Wednesday, December 10, 2014

Two Brains, Not Working Together (All The Time)

From Rewire by Dick O'Connor:

The discovery that the brain changes physically in response to our life experience is the biggest news in psychology in decades. Neuroscientists know now that all habits have a physical existence in the structure of the brain.

Their early traces were laid down in childhood and adolescence. As we practice bad habits more and more, they become like railroad tracks -- the only way to get from here to there, from stress to relief -- and we ignore the fact that there are much healthier and more direct ways of getting what we need. 

So under stress we take a drink, or have a snack, or pick a fight, or get depressed, all without awareness that we have made a decision; our bad habits operate unconsciously. This is one of the forces behind the undertow -- it's so difficult to overcome bad habits because they are etched in the brain. 

They don't go away as we practice better behavior; they just fall into disuse, so they can easily be revived. 

***
Say you've been eating unhealthily for years. You start out on a diet hoping to lose ten pounds in two weeks. When you don't, you get discouraged and give up. But you wouldn't expect to learn to play the guitar after only a few weeks' practice, or speak a foreign language, or type like a master. 

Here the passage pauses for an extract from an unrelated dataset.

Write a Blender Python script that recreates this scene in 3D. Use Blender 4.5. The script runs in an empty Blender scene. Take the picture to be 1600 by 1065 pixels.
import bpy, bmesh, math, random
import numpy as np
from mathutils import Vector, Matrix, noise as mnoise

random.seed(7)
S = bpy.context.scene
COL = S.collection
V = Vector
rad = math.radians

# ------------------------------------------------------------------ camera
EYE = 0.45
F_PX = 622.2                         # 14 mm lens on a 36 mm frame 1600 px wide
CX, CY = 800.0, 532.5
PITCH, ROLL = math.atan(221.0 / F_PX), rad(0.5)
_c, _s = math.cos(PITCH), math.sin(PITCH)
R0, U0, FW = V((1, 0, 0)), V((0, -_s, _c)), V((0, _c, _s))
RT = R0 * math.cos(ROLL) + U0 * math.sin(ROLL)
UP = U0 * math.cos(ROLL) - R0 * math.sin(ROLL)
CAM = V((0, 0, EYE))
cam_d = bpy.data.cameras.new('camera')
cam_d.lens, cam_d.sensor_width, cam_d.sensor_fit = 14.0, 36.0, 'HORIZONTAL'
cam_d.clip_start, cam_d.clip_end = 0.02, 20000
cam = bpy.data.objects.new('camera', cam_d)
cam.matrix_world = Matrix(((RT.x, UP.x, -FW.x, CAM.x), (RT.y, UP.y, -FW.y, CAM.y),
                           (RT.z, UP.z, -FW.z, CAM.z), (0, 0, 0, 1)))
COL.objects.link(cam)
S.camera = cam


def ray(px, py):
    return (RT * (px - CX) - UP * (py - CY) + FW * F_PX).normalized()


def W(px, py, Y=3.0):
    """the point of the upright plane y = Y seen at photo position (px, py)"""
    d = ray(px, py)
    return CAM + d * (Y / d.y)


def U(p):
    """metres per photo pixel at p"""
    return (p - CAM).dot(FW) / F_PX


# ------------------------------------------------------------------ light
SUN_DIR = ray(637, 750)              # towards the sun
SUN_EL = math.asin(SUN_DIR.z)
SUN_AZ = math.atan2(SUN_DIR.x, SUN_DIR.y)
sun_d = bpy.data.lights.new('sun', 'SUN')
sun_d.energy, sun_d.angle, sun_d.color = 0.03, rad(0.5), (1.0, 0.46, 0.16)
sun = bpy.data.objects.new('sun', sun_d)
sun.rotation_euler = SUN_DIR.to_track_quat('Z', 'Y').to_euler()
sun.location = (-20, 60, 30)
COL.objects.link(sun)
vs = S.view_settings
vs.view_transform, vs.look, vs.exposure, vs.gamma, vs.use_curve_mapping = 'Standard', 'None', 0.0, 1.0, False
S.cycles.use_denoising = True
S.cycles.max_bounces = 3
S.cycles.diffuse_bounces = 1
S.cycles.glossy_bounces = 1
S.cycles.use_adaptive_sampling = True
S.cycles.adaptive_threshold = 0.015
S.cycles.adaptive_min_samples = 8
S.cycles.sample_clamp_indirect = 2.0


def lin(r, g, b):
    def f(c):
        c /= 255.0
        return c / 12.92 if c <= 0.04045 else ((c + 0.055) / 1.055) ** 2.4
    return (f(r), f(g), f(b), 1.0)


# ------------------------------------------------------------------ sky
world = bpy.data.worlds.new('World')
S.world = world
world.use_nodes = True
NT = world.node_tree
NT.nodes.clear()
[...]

Yet because we know perfectly well what we have to do to change ourselves, and it seems so simple, we expect to overcome a lifetime of bad habits in only a few weeks. 

Just because it's simple, doesn't mean it's easy. Habits die hard. Each time we engage in a bad habit, we make it more likely we'll do it again in the future.

But in the same way, each time we engage in a good habit, we make it more likely that we'll do it again.

You can learn to program your own brain so that making the right choices and exercising will power comes to seem easy and natural. Focused attention and practice, repeated over and over, will change the brain's reward system, so that bad habits will lose their appeal and be replaced by new, self-constructive behavior patterns.